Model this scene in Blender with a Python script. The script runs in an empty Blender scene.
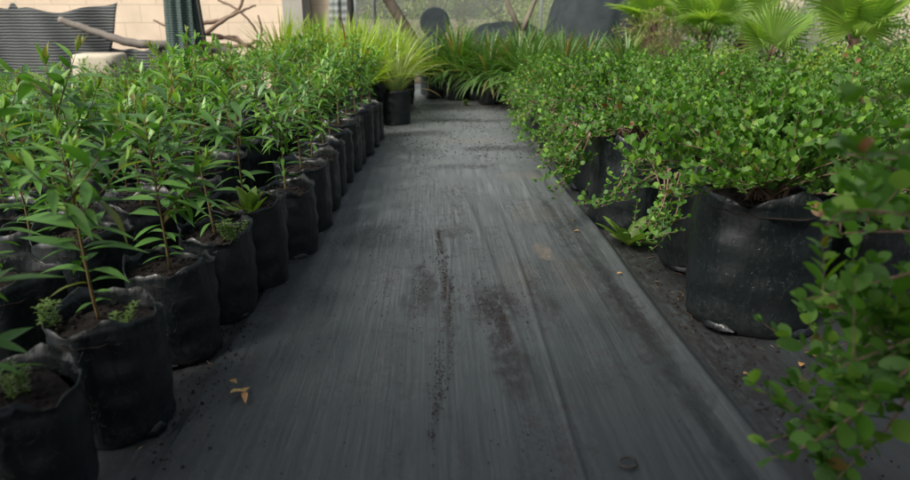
import bpy, math, random
import numpy as np
from mathutils import Vector, Matrix

# ------------------------------------------------------------------ camera, light, exposure
sc = bpy.context.scene
COL = sc.collection
cam_data = bpy.data.cameras.new('camera'); cam = bpy.data.objects.new('camera', cam_data); COL.objects.link(cam)
cam_data.lens = 25.7; cam_data.sensor_width = 36; cam_data.clip_start = 0.02; cam_data.clip_end = 400
cam.location = (0, 0, 0.9)
cam.rotation_euler = (math.radians(90) - math.atan(225/650), 0, -math.atan(25/688))
cam_data.dof.use_dof = True; cam_data.dof.focus_distance = 2.3; cam_data.dof.aperture_fstop = 3.0
sc.camera = cam
sc.view_settings.view_transform = 'Standard'; sc.view_settings.look = 'None'
sc.view_settings.exposure = 0.6; sc.view_settings.gamma = 1.0
SUN_EL, SUN_AZ = math.radians(48), math.radians(228)     # azimuth clockwise from +Y: behind the camera, to its left
w = bpy.data.worlds.new('World'); sc.world = w; w.use_nodes = True
nt = w.node_tree; bg = nt.nodes['Background']
sky = nt.nodes.new('ShaderNodeTexSky'); sky.sky_type = 'NISHITA'; sky.sun_disc = False
sky.sun_elevation = SUN_EL; sky.sun_rotation = SUN_AZ; sky.dust_density = 6.0; sky.air_density = 0.7; sky.ozone_density = 0.6
hs = nt.nodes.new('ShaderNodeHueSaturation'); hs.inputs['Saturation'].default_value = .52   # hazy, nearly white sky
nt.links.new(sky.outputs[0], hs.inputs['Color']); nt.links.new(hs.outputs[0], bg.inputs[0]); bg.inputs[1].default_value = 0.15
sl = bpy.data.lights.new('sun', 'SUN'); sl.energy = 2.0; sl.angle = math.radians(14); sl.color = (1, .93, .82)
so = bpy.data.objects.new('sun', sl); COL.objects.link(so)
dv = Vector((math.sin(SUN_AZ)*math.cos(SUN_EL), math.cos(SUN_AZ)*math.cos(SUN_EL), math.sin(SUN_EL)))
so.rotation_euler = dv.to_track_quat('Z', 'Y').to_euler(); so.location = dv*20

# ------------------------------------------------------------------ helpers
R = random.Random(7)
NR = np.random.default_rng(7)
def V(*a): return np.array(a, dtype=float)
def nrm(v):
    v = np.asarray(v, float); return v/(np.linalg.norm(v, axis=-1, keepdims=True)+1e-12)

class MB:
    def __init__(s): s.v = []; s.f = []; s.a = []; s.n = 0
    def add(s, verts, faces, age=0.0):
        verts = np.asarray(verts, float).reshape(-1, 3)
        s.v.append(verts)
        s.f.extend([tuple(i+s.n for i in f) for f in faces])
        s.a.extend([age]*len(faces)); s.n += len(verts)
    def tube(s, pts, rad, n=6, cap=True, age=0.0):
        pts = [np.asarray(p, float) for p in pts]; k = len(pts)
        if not hasattr(rad, '__len__'): rad = [rad]*k
        vs = []; prev = None
        for i in range(k):
            t = nrm(pts[min(i+1, k-1)]-pts[max(i-1, 0)])
            if prev is None:
                a = V(0, 0, 1) if abs(t[2]) < .9 else V(1, 0, 0)
                x = nrm(np.cross(a, t))
            else: x = nrm(prev - t*np.dot(prev, t))
            prev = x; y = np.cross(t, x)
            for j in range(n):
                an = 2*math.pi*j/n
                vs.append(pts[i]+rad[i]*(math.cos(an)*x+math.sin(an)*y))
        fs = [(i*n+j, i*n+(j+1) % n, (i+1)*n+(j+1) % n, (i+1)*n+j) for i in range(k-1) for j in range(n)]
        if cap: fs += [tuple(range(n-1, -1, -1)), tuple((k-1)*n+j for j in range(n))]
        s.add(vs, fs, age)
    def box(s, lo, hi):
        x0, y0, z0 = lo; x1, y1, z1 = hi
        s.add([(x0,y0,z0),(x1,y0,z0),(x1,y1,z0),(x0,y1,z0),(x0,y0,z1),(x1,y0,z1),(x1,y1,z1),(x0,y1,z1)],
              [(3,2,1,0),(4,5,6,7),(0,1,5,4),(1,2,6,5),(2,3,7,6),(3,0,4,7)])
    def leaf(s, pos, d, up, L, W, kind='lance', droop=.25, fold=.25, age=0.0, curl=0.0):
        u, hw, fs = TPL[kind]
        d = nrm(d); side = np.cross(up, d); ns = np.linalg.norm(side)
        if ns < 1e-3: side = np.cross(V(1, 0, 0), d)
        side = nrm(side); up2 = np.cross(d, side)
        if curl:
            c, q = math.cos(curl), math.sin(curl); side, up2 = side*c+up2*q, up2*c-side*q
        x = u[:, 0]*L; y = u[:, 1]*W*.5
        z = -droop*L*u[:, 0]**2 + fold*np.abs(y)
        s.add(pos + x[:, None]*d + y[:, None]*side + z[:, None]*up2, fs, age)
    def strap(s, pos, az, el, L, W, bend, n=9, age=0.0, fold=.35, pw=1.6, kink=0):
        # long arching leaf; el start elevation, bend total radians of droop
        p = np.asarray(pos, float).copy(); vs = []; fs = []
        h = V(math.cos(az), math.sin(az), 0); sd = V(-math.sin(az), math.cos(az), 0)
        for i in range(n+1):
            t = i/n; e = el - bend*t**pw
            d = h*math.cos(e)+V(0, 0, 1)*math.sin(e); up = -h*math.sin(e)+V(0, 0, 1)*math.cos(e)
            ww = W*.5*min(1, .55+t*2)*(1-t**2.5)**.8 + .0004
            vs += [p-sd*ww+up*fold*ww, p, p+sd*ww+up*fold*ww]
            p = p + d*L/n + sd*kink*L/n*t
        for i in range(n):
            for j in range(2): fs.append((3*i+j, 3*i+j+1, 3*i+j+4, 3*i+j+3))
        s.add(vs, fs, age)
    def mesh(s, name, mat, smooth=True):
        me = bpy.data.meshes.new(name)
        vv = np.concatenate(s.v) if s.v else np.zeros((0, 3))
        me.from_pydata(vv.tolist(), [], s.f)
        if any(s.a):
            at = me.attributes.new('age', 'FLOAT', 'FACE'); at.data.foreach_set('value', np.array(s.a, dtype=np.float32))
        me.polygons.foreach_set('use_smooth', [smooth]*len(me.polygons))
        me.materials.append(mat); me.update()
        return me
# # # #
- **TASK GOAL**
Filter the listing above for the string "scene" and copy every matching line.

- **ANSWER TO THE TASK**
Model this scene in Blender with a Python script. The script runs in an empty Blender scene.
sc = bpy.context.scene